DESCRIPTION OF THE TASK | Make an exact copy of the listing below.

● ● ●

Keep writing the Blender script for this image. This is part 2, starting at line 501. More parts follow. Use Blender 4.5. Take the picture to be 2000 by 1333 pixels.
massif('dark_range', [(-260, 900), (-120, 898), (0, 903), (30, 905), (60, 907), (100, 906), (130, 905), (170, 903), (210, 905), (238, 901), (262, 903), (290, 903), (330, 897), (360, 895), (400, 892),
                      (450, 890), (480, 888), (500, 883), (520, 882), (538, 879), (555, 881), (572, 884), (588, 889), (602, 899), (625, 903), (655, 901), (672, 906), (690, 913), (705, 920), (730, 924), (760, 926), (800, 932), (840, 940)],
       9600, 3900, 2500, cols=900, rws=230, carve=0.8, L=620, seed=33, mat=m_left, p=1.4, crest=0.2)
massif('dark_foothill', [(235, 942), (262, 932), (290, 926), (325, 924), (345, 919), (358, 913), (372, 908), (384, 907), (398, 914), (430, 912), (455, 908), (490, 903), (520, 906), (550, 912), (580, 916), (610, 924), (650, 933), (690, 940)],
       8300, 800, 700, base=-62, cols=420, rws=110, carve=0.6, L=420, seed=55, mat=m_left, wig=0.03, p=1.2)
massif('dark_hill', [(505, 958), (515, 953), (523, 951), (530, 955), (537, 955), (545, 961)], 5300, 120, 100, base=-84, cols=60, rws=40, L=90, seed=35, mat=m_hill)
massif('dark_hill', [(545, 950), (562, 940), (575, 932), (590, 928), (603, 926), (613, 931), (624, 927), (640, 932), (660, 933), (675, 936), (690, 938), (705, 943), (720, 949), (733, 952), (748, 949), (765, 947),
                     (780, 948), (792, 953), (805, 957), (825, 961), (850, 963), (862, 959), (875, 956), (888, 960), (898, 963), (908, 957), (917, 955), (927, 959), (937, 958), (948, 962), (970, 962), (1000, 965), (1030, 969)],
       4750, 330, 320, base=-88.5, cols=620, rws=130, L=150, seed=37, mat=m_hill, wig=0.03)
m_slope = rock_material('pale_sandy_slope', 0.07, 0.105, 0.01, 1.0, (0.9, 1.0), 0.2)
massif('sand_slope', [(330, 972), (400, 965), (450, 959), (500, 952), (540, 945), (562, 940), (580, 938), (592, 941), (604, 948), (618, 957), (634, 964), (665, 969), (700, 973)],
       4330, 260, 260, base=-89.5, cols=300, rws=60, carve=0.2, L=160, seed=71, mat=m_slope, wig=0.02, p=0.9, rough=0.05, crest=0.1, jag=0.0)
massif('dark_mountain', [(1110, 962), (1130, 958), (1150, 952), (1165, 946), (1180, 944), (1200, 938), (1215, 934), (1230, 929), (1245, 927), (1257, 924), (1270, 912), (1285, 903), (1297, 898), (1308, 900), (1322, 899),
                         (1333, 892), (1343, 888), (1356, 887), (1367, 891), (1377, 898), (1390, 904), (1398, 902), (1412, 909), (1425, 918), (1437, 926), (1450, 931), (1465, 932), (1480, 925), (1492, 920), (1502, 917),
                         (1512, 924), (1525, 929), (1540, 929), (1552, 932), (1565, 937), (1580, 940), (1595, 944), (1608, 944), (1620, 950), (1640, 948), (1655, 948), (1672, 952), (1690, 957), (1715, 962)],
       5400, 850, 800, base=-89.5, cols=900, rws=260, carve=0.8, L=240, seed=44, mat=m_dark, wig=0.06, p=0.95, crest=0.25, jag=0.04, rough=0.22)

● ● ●

IN RESPONSE |
Keep writing the Blender script for this image. This is part 2, starting at line 501. More parts follow. Use Blender 4.5. Take the picture to be 2000 by 1333 pixels.
massif('dark_range', [(-260, 900), (-120, 898), (0, 903), (30, 905), (60, 907), (100, 906), (130, 905), (170, 903), (210, 905), (238, 901), (262, 903), (290, 903), (330, 897), (360, 895), (400, 892),
                      (450, 890), (480, 888), (500, 883), (520, 882), (538, 879), (555, 881), (572, 884), (588, 889), (602, 899), (625, 903), (655, 901), (672, 906), (690, 913), (705, 920), (730, 924), (760, 926), (800, 932), (840, 940)],
       9600, 3900, 2500, cols=900, rws=230, carve=0.8, L=620, seed=33, mat=m_left, p=1.4, crest=0.2)
massif('dark_foothill', [(235, 942), (262, 932), (290, 926), (325, 924), (345, 919), (358, 913), (372, 908), (384, 907), (398, 914), (430, 912), (455, 908), (490, 903), (520, 906), (550, 912), (580, 916), (610, 924), (650, 933), (690, 940)],
       8300, 800, 700, base=-62, cols=420, rws=110, carve=0.6, L=420, seed=55, mat=m_left, wig=0.03, p=1.2)
massif('dark_hill', [(505, 958), (515, 953), (523, 951), (530, 955), (537, 955), (545, 961)], 5300, 120, 100, base=-84, cols=60, rws=40, L=90, seed=35, mat=m_hill)
massif('dark_hill', [(545, 950), (562, 940), (575, 932), (590, 928), (603, 926), (613, 931), (624, 927), (640, 932), (660, 933), (675, 936), (690, 938), (705, 943), (720, 949), (733, 952), (748, 949), (765, 947),
                     (780, 948), (792, 953), (805, 957), (825, 961), (850, 963), (862, 959), (875, 956), (888, 960), (898, 963), (908, 957), (917, 955), (927, 959), (937, 958), (948, 962), (970, 962), (1000, 965), (1030, 969)],
       4750, 330, 320, base=-88.5, cols=620, rws=130, L=150, seed=37, mat=m_hill, wig=0.03)
m_slope = rock_material('pale_sandy_slope', 0.07, 0.105, 0.01, 1.0, (0.9, 1.0), 0.2)
massif('sand_slope', [(330, 972), (400, 965), (450, 959), (500, 952), (540, 945), (562, 940), (580, 938), (592, 941), (604, 948), (618, 957), (634, 964), (665, 969), (700, 973)],
       4330, 260, 260, base=-89.5, cols=300, rws=60, carve=0.2, L=160, seed=71, mat=m_slope, wig=0.02, p=0.9, rough=0.05, crest=0.1, jag=0.0)
massif('dark_mountain', [(1110, 962), (1130, 958), (1150, 952), (1165, 946), (1180, 944), (1200, 938), (1215, 934), (1230, 929), (1245, 927), (1257, 924), (1270, 912), (1285, 903), (1297, 898), (1308, 900), (1322, 899),
                         (1333, 892), (1343, 888), (1356, 887), (1367, 891), (1377, 898), (1390, 904), (1398, 902), (1412, 909), (1425, 918), (1437, 926), (1450, 931), (1465, 932), (1480, 925), (1492, 920), (1502, 917),
                         (1512, 924), (1525, 929), (1540, 929), (1552, 932), (1565, 937), (1580, 940), (1595, 944), (1608, 944), (1620, 950), (1640, 948), (1655, 948), (1672, 952), (1690, 957), (1715, 962)],
       5400, 850, 800, base=-89.5, cols=900, rws=260, carve=0.8, L=240, seed=44, mat=m_dark, wig=0.06, p=0.95, crest=0.25, jag=0.04, rough=0.22)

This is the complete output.